Aku masih teringat dan memaknai 'aku dapat mengendalikan perasaan', jika ternyata ini yang dinamakan mengendalikan, perasaannya terasa sedikit aneh. Karena hal tersebut tak lebih atau kurang hanya sebuah distorsi dari perasaan menahan atas belum adanya kepercayaan kepada siapa perasaan itu terhubung.
Kalau cinta itu suci, bukankah tidak seharusnya kita menahan kesucian itu?
Kalau mengendalikan diartikan sebagai menahan. Almarhum ibuku berarti ahlinya, beliau selalu memberi walau mesti berjuang dan merasakan sakit. Tapi mungkin kamu punya cara peandang sendiri tentang mengendalikan disaat cinta itu sendiri suci.
Kita tidak pernah bisa menyalahkan dan kita mesti menghormati. Jangan sampai pada akhirnya cinta itu mempermalukan kita dihadapan Rasul yang begitu cinta kepada ummatnya.

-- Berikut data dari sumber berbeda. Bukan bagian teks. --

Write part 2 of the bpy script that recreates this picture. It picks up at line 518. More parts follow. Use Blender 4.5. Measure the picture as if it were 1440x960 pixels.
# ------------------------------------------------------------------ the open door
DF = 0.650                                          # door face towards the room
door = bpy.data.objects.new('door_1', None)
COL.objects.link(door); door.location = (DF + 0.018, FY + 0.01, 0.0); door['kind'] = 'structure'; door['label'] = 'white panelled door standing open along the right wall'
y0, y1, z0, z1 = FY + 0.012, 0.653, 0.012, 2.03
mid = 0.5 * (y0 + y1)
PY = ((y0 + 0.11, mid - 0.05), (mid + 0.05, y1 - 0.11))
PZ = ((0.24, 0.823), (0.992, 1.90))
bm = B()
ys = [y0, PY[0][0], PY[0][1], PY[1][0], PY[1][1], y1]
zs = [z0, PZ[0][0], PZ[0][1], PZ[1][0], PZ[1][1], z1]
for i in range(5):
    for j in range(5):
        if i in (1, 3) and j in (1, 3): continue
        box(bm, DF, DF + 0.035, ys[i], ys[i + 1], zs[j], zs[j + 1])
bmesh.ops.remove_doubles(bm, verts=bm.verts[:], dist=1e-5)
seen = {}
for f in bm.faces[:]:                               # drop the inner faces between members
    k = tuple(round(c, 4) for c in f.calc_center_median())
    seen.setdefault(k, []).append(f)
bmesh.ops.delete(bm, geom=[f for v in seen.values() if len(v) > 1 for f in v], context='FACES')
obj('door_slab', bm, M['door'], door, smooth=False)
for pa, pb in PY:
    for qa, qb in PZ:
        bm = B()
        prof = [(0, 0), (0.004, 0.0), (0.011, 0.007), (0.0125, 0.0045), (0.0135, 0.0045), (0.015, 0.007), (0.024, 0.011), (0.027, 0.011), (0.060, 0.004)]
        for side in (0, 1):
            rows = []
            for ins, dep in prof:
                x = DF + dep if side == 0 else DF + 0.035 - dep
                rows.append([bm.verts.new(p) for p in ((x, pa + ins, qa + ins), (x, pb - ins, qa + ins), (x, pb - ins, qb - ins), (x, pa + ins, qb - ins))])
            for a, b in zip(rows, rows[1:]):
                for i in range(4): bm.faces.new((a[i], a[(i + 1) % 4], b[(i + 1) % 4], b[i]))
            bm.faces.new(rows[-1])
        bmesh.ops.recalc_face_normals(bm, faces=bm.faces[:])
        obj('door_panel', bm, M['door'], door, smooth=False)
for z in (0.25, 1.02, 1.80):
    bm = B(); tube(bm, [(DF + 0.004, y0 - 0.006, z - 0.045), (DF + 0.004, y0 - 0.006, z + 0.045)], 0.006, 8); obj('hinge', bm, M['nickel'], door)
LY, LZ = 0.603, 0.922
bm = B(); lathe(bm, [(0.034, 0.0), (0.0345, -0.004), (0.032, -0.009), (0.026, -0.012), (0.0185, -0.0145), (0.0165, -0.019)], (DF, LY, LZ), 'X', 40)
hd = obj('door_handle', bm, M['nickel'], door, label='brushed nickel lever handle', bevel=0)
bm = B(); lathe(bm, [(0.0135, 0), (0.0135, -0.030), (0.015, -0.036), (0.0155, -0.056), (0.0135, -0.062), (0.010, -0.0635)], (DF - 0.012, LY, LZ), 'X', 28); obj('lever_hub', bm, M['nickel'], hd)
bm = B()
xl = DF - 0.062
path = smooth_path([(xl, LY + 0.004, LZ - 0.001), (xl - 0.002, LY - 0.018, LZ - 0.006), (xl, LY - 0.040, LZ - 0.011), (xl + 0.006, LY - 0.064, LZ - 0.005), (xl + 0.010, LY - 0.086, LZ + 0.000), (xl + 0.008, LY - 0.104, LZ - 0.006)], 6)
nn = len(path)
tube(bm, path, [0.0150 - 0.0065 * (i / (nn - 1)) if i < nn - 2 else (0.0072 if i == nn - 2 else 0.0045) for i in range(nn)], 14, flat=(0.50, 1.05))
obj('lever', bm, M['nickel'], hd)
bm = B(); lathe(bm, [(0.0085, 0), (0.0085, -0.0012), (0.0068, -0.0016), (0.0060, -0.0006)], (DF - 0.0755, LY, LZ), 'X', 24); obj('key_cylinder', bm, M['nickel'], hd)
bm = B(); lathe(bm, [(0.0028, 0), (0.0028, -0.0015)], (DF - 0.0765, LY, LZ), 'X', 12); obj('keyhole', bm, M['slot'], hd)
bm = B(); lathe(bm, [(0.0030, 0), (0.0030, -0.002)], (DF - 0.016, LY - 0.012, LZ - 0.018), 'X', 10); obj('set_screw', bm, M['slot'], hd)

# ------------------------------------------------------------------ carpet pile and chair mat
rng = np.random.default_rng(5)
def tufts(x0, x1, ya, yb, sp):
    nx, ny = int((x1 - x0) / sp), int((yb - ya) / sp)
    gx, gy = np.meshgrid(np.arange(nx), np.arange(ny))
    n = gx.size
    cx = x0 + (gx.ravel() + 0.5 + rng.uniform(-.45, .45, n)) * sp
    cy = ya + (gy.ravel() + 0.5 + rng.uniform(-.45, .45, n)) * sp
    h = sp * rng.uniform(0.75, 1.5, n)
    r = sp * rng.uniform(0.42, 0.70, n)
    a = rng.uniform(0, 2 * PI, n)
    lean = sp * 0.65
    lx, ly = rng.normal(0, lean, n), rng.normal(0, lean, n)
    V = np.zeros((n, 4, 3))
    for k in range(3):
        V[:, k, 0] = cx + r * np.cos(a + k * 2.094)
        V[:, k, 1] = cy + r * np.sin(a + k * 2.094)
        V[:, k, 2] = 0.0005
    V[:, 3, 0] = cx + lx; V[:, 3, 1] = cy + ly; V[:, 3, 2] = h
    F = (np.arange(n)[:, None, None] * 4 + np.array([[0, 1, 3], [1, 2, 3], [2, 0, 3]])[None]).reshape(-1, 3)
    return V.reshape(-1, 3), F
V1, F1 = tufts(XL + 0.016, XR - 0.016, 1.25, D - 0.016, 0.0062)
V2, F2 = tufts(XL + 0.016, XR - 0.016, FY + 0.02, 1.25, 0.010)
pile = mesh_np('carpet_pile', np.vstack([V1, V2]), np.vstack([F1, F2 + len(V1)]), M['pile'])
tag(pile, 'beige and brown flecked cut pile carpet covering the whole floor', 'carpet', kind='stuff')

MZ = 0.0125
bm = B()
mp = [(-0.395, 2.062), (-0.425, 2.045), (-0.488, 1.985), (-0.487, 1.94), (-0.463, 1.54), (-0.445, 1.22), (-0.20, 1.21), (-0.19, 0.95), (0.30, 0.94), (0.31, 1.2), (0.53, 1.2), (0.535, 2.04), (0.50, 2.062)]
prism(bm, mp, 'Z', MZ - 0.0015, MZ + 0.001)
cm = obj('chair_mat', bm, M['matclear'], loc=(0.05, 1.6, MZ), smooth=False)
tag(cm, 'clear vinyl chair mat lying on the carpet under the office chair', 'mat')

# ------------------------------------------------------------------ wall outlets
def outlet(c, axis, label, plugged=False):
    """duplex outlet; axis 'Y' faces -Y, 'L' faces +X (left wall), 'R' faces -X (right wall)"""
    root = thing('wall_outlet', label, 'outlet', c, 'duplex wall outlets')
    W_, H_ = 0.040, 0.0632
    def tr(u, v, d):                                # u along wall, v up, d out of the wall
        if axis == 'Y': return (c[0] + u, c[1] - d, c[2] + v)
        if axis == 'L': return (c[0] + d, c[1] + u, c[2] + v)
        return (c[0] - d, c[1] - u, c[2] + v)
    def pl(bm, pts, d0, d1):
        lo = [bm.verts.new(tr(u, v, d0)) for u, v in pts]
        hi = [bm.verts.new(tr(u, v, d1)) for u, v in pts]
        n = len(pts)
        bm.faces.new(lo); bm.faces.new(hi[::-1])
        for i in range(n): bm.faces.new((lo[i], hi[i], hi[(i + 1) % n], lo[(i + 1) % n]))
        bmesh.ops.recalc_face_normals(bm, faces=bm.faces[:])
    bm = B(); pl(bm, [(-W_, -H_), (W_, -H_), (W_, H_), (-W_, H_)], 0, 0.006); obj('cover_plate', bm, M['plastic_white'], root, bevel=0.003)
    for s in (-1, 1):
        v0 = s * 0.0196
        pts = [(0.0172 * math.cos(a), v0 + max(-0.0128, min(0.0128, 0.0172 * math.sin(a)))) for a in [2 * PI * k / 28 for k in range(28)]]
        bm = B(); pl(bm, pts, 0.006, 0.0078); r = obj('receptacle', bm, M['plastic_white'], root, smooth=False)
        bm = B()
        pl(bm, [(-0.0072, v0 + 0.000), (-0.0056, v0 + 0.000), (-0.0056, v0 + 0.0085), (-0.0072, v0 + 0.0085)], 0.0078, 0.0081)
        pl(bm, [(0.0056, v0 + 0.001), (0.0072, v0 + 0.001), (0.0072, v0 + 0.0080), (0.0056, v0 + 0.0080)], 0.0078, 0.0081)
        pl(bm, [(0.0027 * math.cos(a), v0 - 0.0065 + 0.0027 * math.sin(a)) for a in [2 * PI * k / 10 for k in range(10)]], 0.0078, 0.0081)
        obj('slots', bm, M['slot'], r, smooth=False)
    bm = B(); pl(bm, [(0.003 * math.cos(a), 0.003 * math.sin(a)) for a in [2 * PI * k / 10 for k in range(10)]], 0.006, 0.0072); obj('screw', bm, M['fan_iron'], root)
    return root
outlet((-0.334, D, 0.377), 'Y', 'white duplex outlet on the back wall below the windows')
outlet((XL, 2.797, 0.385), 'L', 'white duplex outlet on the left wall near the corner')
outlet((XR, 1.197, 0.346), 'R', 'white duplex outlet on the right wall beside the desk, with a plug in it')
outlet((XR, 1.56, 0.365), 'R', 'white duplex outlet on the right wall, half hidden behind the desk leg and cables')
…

Di satu sisi, kita bisa memaknai cinta itu sendiri juga karena perasaan sakit yang pernah dialami. "oh, ternyata begini, begitu, ternyata hanya bualan, gombal, palsu." Ketidak terimaan atas perasaan itulah akhirnya mengarahkan kita untuk semakin lebih dalam menemukan kesucian itu. Karena tanpa ada asumsi negatif tentang cinta, tidak akan pernah kita temui betapa sucinya cinta.
Bagaimana perdamaian itu bisa bermakna tanpa adanya perselisihan. bagaimana kita menemukan kejujuran diantara pertemuan-pertemuan kebohongan. Apa artinya sebuah pencapaian jika kita melakukannya diantara penindasan baik sosial ataupun kultural.

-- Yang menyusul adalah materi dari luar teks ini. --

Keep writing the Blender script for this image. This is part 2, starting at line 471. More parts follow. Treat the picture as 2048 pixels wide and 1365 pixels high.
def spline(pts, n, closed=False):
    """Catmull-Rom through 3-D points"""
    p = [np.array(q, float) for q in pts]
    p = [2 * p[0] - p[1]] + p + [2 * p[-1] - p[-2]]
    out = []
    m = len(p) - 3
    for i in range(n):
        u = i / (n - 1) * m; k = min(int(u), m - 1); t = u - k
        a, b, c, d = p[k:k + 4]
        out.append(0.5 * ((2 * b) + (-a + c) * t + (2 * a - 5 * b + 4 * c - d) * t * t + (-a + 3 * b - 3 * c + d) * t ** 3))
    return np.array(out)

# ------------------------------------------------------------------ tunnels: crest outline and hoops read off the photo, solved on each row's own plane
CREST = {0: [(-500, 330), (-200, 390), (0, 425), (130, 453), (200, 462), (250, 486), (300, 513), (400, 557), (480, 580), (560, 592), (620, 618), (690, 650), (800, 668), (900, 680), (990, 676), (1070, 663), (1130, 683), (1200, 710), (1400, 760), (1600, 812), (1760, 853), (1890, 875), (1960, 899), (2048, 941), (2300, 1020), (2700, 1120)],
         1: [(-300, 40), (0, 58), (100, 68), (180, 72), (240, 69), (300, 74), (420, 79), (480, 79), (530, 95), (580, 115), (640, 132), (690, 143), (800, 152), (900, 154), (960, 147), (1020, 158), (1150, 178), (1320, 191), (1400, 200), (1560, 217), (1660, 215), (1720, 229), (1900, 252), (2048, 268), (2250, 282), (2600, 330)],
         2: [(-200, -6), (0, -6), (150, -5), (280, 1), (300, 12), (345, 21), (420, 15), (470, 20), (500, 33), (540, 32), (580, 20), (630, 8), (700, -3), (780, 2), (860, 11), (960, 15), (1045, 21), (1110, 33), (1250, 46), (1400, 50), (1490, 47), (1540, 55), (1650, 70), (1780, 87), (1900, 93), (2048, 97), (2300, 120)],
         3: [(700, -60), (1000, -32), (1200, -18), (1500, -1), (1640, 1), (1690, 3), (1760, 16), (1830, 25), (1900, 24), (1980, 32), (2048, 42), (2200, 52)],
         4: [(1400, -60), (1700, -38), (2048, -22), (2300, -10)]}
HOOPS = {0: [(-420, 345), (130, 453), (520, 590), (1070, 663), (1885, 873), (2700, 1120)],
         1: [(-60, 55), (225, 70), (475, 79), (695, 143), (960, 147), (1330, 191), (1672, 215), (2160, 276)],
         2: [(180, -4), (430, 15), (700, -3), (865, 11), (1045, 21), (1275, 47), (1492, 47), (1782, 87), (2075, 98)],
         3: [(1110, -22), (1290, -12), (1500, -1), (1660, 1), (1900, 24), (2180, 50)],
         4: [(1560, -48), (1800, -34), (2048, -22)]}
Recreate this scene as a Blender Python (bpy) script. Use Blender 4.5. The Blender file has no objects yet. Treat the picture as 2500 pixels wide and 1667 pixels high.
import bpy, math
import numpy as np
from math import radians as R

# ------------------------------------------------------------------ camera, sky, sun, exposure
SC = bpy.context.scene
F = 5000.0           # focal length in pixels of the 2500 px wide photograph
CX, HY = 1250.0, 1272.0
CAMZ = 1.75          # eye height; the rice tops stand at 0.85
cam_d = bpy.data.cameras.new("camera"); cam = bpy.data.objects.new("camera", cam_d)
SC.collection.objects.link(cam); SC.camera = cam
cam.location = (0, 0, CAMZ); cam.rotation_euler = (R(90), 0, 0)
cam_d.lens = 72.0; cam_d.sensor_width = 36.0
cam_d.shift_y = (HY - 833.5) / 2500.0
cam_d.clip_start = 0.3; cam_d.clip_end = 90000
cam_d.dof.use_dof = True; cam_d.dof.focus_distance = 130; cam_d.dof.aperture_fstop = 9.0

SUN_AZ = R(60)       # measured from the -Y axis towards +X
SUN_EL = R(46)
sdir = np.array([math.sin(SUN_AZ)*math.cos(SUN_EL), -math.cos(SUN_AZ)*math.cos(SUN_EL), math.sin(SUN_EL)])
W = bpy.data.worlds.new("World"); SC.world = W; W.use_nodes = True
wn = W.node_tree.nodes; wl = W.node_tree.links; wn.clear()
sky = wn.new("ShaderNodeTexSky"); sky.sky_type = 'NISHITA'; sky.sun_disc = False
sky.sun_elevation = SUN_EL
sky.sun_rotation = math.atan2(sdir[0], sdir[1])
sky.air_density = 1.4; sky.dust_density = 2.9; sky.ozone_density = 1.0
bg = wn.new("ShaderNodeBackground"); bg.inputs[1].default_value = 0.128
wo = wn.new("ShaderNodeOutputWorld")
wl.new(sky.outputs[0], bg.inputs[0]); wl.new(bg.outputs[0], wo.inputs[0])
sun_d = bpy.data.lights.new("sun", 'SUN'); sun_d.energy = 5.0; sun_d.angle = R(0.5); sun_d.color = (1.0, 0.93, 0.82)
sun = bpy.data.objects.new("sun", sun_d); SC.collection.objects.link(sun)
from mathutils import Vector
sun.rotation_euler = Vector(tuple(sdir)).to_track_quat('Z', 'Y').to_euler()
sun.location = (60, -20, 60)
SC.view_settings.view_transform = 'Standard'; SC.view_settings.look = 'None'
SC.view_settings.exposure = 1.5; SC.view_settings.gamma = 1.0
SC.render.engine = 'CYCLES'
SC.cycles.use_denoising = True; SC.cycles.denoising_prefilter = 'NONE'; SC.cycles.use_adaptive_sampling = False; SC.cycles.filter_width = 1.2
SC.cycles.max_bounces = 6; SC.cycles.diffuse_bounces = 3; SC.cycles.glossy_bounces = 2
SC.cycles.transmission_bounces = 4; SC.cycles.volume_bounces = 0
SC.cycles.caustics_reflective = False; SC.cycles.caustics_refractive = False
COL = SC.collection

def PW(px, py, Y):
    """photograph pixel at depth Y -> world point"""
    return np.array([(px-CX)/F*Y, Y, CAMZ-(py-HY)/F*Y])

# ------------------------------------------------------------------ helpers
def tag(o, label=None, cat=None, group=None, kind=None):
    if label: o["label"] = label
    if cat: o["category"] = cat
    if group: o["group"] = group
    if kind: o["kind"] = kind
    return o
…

Lalu, duluan mana antara agama atau cinta? disaat seorang begawan berkata Ad-dien al-makrifat. Makrifat hanyalah awal dari sebuah agama dimana ia akan berbuah muhabbah/cinta. Atau seperti yang Rasul ajarkan bukanlah agama, melainkan akhlak (cinta).
Pada akhirnya, kita hanya disuruh sadar, atas dasar ikatan cinta itu. Maka kita akan merasakan satu/menyatu. Sukamu adalah sukanya, sedihmu adalah sukanya, syukurmu adalah syukurnya.
Sehingga kamu tidak lagi terpengaruh atas hidup dalam lamunan rasa yang penuh sandiwara dan membolak-balikkan. Dan hanya rindu yang tersisa.
Masihkan merasa mampu mengendalikan rasa?